実際知り合いの元某バレエ団員からも、観客にはわからなくともちゃんとできないと「それでもお前プロか!」 と楽屋裏緞帳がおりて、客が帰った後も楽屋に戻れず着替えられず、綺麗なお衣装を着たまま、代表者から満座の中罵倒されたことがあるとか聞いた。今有名なソリストも例外でなく、代表者から「恥を知れ!」 とずっとののしられ顔をあげられない状態もあったとかも聞いたことがある。踊ってお金をもらうというのはそういうものだと思う。だからプロ志望なら厳し目の先生で厳しいことを言われた方があとあとの精神的タフさに役立つかも、と思う。

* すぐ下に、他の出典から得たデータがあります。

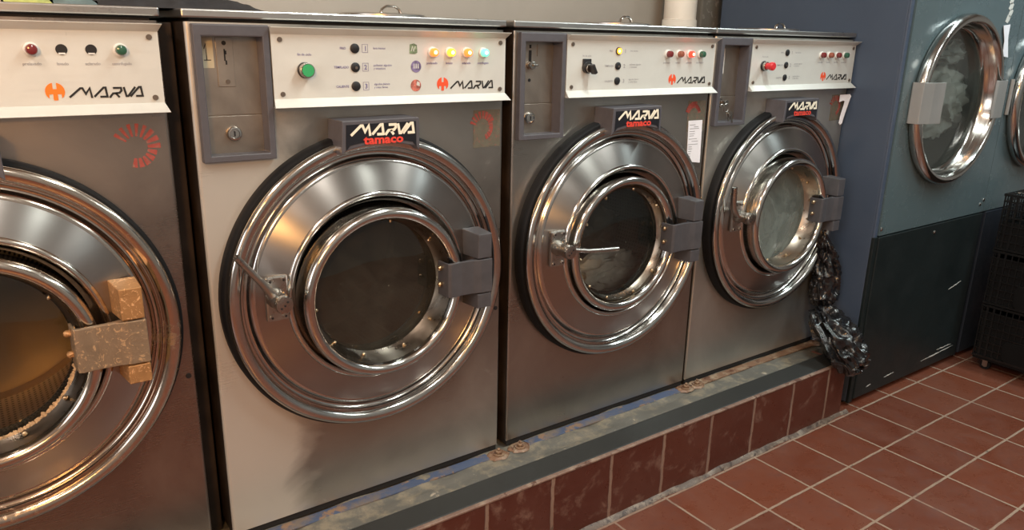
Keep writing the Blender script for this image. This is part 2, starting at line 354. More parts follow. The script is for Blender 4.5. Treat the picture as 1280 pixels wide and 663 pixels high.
flat('pipe_white', (0.88, 0.83, 0.75), 0.5, var=0.06, nscale=5)
flat('cloth_black', (0.022, 0.023, 0.027), 0.85, var=0.3, bmp=0.4, nscale=40)
flat('cloth_cream', (0.55, 0.44, 0.32), 0.9, var=0.2, nscale=30)
flat('cloth_lime', (0.42, 0.45, 0.15), 0.9, var=0.35, nscale=30)
flat('cloth_teal', (0.12, 0.17, 0.18), 0.9, var=0.3, nscale=30)
flat('laundry_white', (0.85, 0.84, 0.76), 0.7, var=0.25, nscale=16)
flat('laundry_grey', (0.5, 0.51, 0.5), 0.85, var=0.5, nscale=9)
flat('laundry_dark', (0.03, 0.03, 0.03), 0.9, var=0.5, nscale=9)
def plastic_bag(name, c, rough):
    mt, nt, b = nmat(name)
    v = coords(nt); n = noise_tex(nt, v, 16, 4, 0.5, 2.5)
    b.inputs['Base Color'].default_value = (*c, 1); b.inputs['Roughness'].default_value = rough; b.inputs['Coat Weight'].default_value = 0.4
    bump(nt, b, n, 0.55, 0.01)
plastic_bag('bag_black', (0.008, 0.008, 0.009), 0.16)
plastic_bag('bag_clear', (0.80, 0.81, 0.77), 0.25)
flat('lamp_tube', (1, 1, 1), 0.4, emis=(1, 0.95, 0.88), espow=4)
flat('white_metal', (0.7, 0.7, 0.68), 0.5)
flat('yellowish_mould', (0.40, 0.27, 0.15), 0.8, var=0.5, nscale=80, bmp=0.6)

# ------------------------------------------------------------------ mesh helpers
def link(name, me, parent=None, loc=(0, 0, 0)):
    o = bpy.data.objects.new(name, me); COL.objects.link(o); o.location = loc
    if parent is not None: o.parent = parent
    return o
def obj(name, bm, mat, parent=None, loc=(0, 0, 0), smooth=False, bev=0.0, seg=2, angle=40):
    bmesh.ops.recalc_face_normals(bm, faces=bm.faces[:])
    me = bpy.data.meshes.new(name); bm.to_mesh(me); bm.free()
    mats = mat if isinstance(mat, (list, tuple)) else [mat]
    for x in mats: me.materials.append(MATS[x])
    if smooth:
        for p in me.polygons: p.use_smooth = True
        try: me.set_sharp_from_angle(angle=math.radians(angle))
        except Exception: pass
    o = link(name, me, parent, loc)
    if bev:
        md = o.modifiers.new('bevel', 'BEVEL'); md.width = bev; md.segments = seg; md.limit_method = 'ANGLE'; md.angle_limit = math.radians(35)
    return o
def bx(bm, x0, x1, y0, y1, z0, z1, mi=0):
    vs_ = [bm.verts.new((x, y, z)) for x in (x0, x1) for y in (y0, y1) for z in (z0, z1)]
    for q in ((0, 1, 3, 2), (4, 6, 7, 5), (0, 4, 5, 1), (2, 3, 7, 6), (0, 2, 6, 4), (1, 5, 7, 3)):
        f = bm.faces.new([vs_[i] for i in q]); f.material_index = mi
def lathe(bm, prof, n=96, cx=0, cz=0, mi=0, closed=False, uv=False):
    """profile of (radius, y) turned about the Y axis"""
    rings = []
    for r, y in prof:
        if r < 1e-6: rings.append([bm.verts.new((cx, y, cz))] * n)
        else: rings.append([bm.verts.new((cx + r * math.cos(2 * PI * i / n), y, cz + r * math.sin(2 * PI * i / n))) for i in range(n)])
    pr = list(zip(range(len(rings) - 1), range(1, len(rings))))
    if closed: pr.append((len(rings) - 1, 0))
    lay = bm.loops.layers.uv.verify() if uv else None
    arc = [0.0]
    for p_, q_ in zip(prof, prof[1:]): arc.append(arc[-1] + math.hypot(q_[0] - p_[0], q_[1] - p_[1]))
    for a, b_ in pr:
        for i in range(n):
            j = (i + 1) % n
            vv = []
            for q in (rings[a][i], rings[a][j], rings[b_][j], rings[b_][i]):
                if q not in vv: vv.append(q)
            if len(vv) > 2:
                f = bm.faces.new(vv); f.material_index = mi; f.smooth = True
                if uv:
                    for lp in f.loops:
                        k = i if lp.vert in (rings[a][i], rings[b_][i]) else i + 1
                        t = a if (lp.vert in (rings[a][i], rings[a][j])) else b_
                        lp[lay].uv = (k / n, arc[t])
def poly(bm, pts, y0, y1, mi=0):
    """closed outline in XZ given thickness along Y"""
    a = [bm.verts.new((x, y0, z)) for x, z in pts]; b_ = [bm.verts.new((x, y1, z)) for x, z in pts]
    n = len(pts)
    for f in (bm.faces.new(a), bm.faces.new(b_[::-1])): f.material_index = mi
    for i in range(n):
        f = bm.faces.new((a[i], a[(i + 1) % n], b_[(i + 1) % n], b_[i])); f.material_index = mi
def prism_z(bm, pts, z0, z1, mi=0):
    a = [bm.verts.new((x, y, z0)) for x, y in pts]; b_ = [bm.verts.new((x, y, z1)) for x, y in pts]
    n = len(pts)
    for f in (bm.faces.new(a), bm.faces.new(b_[::-1])): f.material_index = mi
    for i in range(n):
        f = bm.faces.new((a[i], a[(i + 1) % n], b_[(i + 1) % n], b_[i])); f.material_index = mi
def prism_x(bm, pts, x0, x1, mi=0):
    """closed outline in YZ given length along X"""
    a = [bm.verts.new((x0, y, z)) for y, z in pts]; b_ = [bm.verts.new((x1, y, z)) for y, z in pts]
    n = len(pts)
    for f in (bm.faces.new(a), bm.faces.new(b_[::-1])): f.material_index = mi
    for i in range(n):
        f = bm.faces.new((a[i], a[(i + 1) % n], b_[(i + 1) % n], b_[i])); f.material_index = mi
def cyl(bm, p0, p1, r0, r1=None, n=24, mi=0, cap=True):
    r1 = r0 if r1 is None else r1
    p0, p1 = Vector(p0), Vector(p1); d = (p1 - p0).normalized()
    a = d.orthogonal().normalized(); b_ = d.cross(a)
    R0 = [bm.verts.new(p0 + (a * math.cos(t) + b_ * math.sin(t)) * r0) for t in (2 * PI * i / n for i in range(n))]
    R1 = [bm.verts.new(p1 + (a * math.cos(t) + b_ * math.sin(t)) * r1) for t in (2 * PI * i / n for i in range(n))]
    for i in range(n):
        f = bm.faces.new((R0[i], R0[(i + 1) % n], R1[(i + 1) % n], R1[i])); f.material_index = mi; f.smooth = True
    if cap:
        for f in (bm.faces.new(R0[::-1]), bm.faces.new(R1)): f.material_index = mi
def ycyl(bm, x, z, y0, y1, r, n=24, mi=0, r1=None):
    cyl(bm, (x, y0, z), (x, y1, z), r, r1, n, mi)
def tube(bm, pts, radii, n=12, mi=0, flat_=1.0):
    pts = [Vector(p) for p in pts]
    if not isinstance(radii, (list, tuple)): radii = [radii] * len(pts)
    rings = []
    up = Vector((0, 0, 1))
    for i, p in enumerate(pts):
        d = (pts[min(i + 1, len(pts) - 1)] - pts[max(i - 1, 0)]).normalized()
        a = d.cross(up)
        a = a.normalized() if a.length > 0.1 else d.cross(Vector((0, 1, 0))).normalized()
        b_ = a.cross(d).normalized()
        rings.append([bm.verts.new(p + (a * math.cos(t) * flat_ + b_ * math.sin(t)) * radii[i]) for t in (2 * PI * k / n for k in range(n))])
    for a, b_ in zip(rings, rings[1:]):
        for i in range(n):
            f = bm.faces.new((a[i], a[(i + 1) % n], b_[(i + 1) % n], b_[i])); f.material_index = mi; f.smooth = True
    for f in (bm.faces.new(rings[0][::-1]), bm.faces.new(rings[-1])): f.material_index = mi
def stroke(bm, pts, wd, y0, y1, mi=0):
    """ribbon of width wd along a polyline in XZ (mitred joints)"""
    P = [Vector((x, z)) for x, z in pts]; L, R = [], []
    for i, p in enumerate(P):
        d0 = (P[i] - P[i - 1]).normalized() if i > 0 else None
        d1 = (P[i + 1] - P[i]).normalized() if i < len(P) - 1 else None
        if d0 is None: d0 = d1
        if d1 is None: d1 = d0
        n0 = Vector((-d0.y, d0.x)); n1 = Vector((-d1.y, d1.x)); mm = (n0 + n1)
        mm = mm.normalized() if mm.length > 0.2 else n0
        k = wd / 2 / max(0.55, mm.dot(n0))
        L.append(p + mm * k); R.append(p - mm * k)
    for i in range(len(P) - 1):
        q = [L[i], L[i + 1], R[i + 1], R[i]]
        poly(bm, [(v.x, v.y) for v in q], y0, y1, mi)
MARVA = [[(0.02, 0.1), (1.0, .90), (1.18, .90), (1.42, .38), (1.80, .90), (1.92, .0)],
         [(2.12, .1), (3.0, .93), (3.17, .93), (3.25, .1), (2.62, .1)],
         [(3.45, 0.0), (3.78, .38), (4.35, .42), (4.55, .62), (4.52, .88), (3.82, .88)], [(4.0, .40), (4.32, .0)],
         [(4.78, .95), (4.95, .1), (5.1, .1), (5.82, .95)],
         [(5.30, .05), (6.15, .93), (6.32, .93), (6.42, .1), (5.8, .1)]]
def marva(bm, x0, x1, zb, h, y, th=0.0006, mi=0, wt=0.185):
    sx = (x1 - x0) / 6.45
    for st in MARVA: stroke(bm, [(x0 + a * sx, zb + b_ * h) for a, b_ in st], wt * (sx + h) / 2, y - th, y, mi)
def emblem(bm, cx, cz, r, y, th=0.0006, mi=0, sx=1.0):
    n = 60
    for i in range(n):
        u0, u1 = -1 + 2 * i / n, -1 + 2 * (i + 1) / n; um = (u0 + u1) / 2; a = abs(um)
        t = 0.28 if a < 0.20 else None; bt = None
        if 0.22 < a < 0.62: bt = -0.30 - 0.0 * a
        f = lambda u: math.sqrt(max(0, 1 - u * u))
        tp = [(u0, t if t is not None else f(u0)), (u1, t if t is not None else f(u1))]
        bo = [(u1, bt if bt is not None else -f(u1)), (u0, bt if bt is not None else -f(u0))]
        if tp[0][1] - bo[1][1] < 1e-3 and tp[1][1] - bo[0][1] < 1e-3: continue
        poly(bm, [(cx + p * r * sx, cz + q * r) for p, q in tp + bo], y - th, y, mi)
FONT_CACHE = {}
def text_into(bm, s, x, z, h, y, mi=0, bold=0.0, sx=1.0, th=0.0005, center=False):
    """writing laid on a vertical face: h is the height of capitals"""
    key = (s, bold)
    if key not in FONT_CACHE:
        cu = bpy.data.curves.new('t', 'FONT'); cu.body = s; cu.size = 1.0; cu.offset = bold; cu.resolution_u = 2
        o = bpy.data.objects.new('t', cu); COL.objects.link(o)
        dg = bpy.context.evaluated_depsgraph_get(); me = o.evaluated_get(dg).to_mesh()
        FONT_CACHE[key] = ([tuple(v.co[:2]) for v in me.vertices], [tuple(p.vertices) for p in me.polygons])
        o.evaluated_get(dg).to_mesh_clear(); bpy.data.objects.remove(o); bpy.data.curves.remove(cu)
    vs_, fs = FONT_CACHE[key]
    if not vs_: return
    k = h / 0.7; mx = max(v[0] for v in vs_) * k * sx
    ox = x - mx / 2 if center else x
    vv = [bm.verts.new((ox + a * k * sx, y - th, z + b_ * k)) for a, b_ in vs_]
    for f in fs:
        try: q = bm.faces.new([vv[i] for i in f]); q.material_index = mi
        except ValueError: pass
def thing(name, label, cat, loc=(0, 0, 0), group=None, rz=0):
    o = bpy.data.objects.new(name, None); COL.objects.link(o); o.location = loc; o.rotation_euler = (0, 0, rz)
    o.empty_display_size = 0.1; o['label'] = label; o['category'] = cat
    if group: o['group'] = group
    return o
def tag(o, label, cat, group=None, kind=None):
    o['label'] = label; o['category'] = cat
    if group: o['group'] = group
    if kind: o['kind'] = kind
    return o
def struct(o): o['kind'] = 'structure'; return o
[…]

まあ私の場合は単なるレッスンだけど、そういう流れの延長でへたは遠慮するものだと思っていたのでその先生にそういわれて、かえってびっくりしたのだ。これはうれしいびっくりだった。
どうせ踊れないなら即興で違うのを踊ってもこの先生なら怒られないかも。
その先生の門下にはコンクール受賞者やプロになったのがたくさんいる。私のいっている先生も受賞者やプロになった人もまあいるにはいるが今の時点では比べ物にならない。
どちらがどうとかは私ごときがいえることではないが、できなくともいいから最後まで踊れ! なんでもいいから踊れ! という先生の門下にいる方が生徒はのびるのではないか。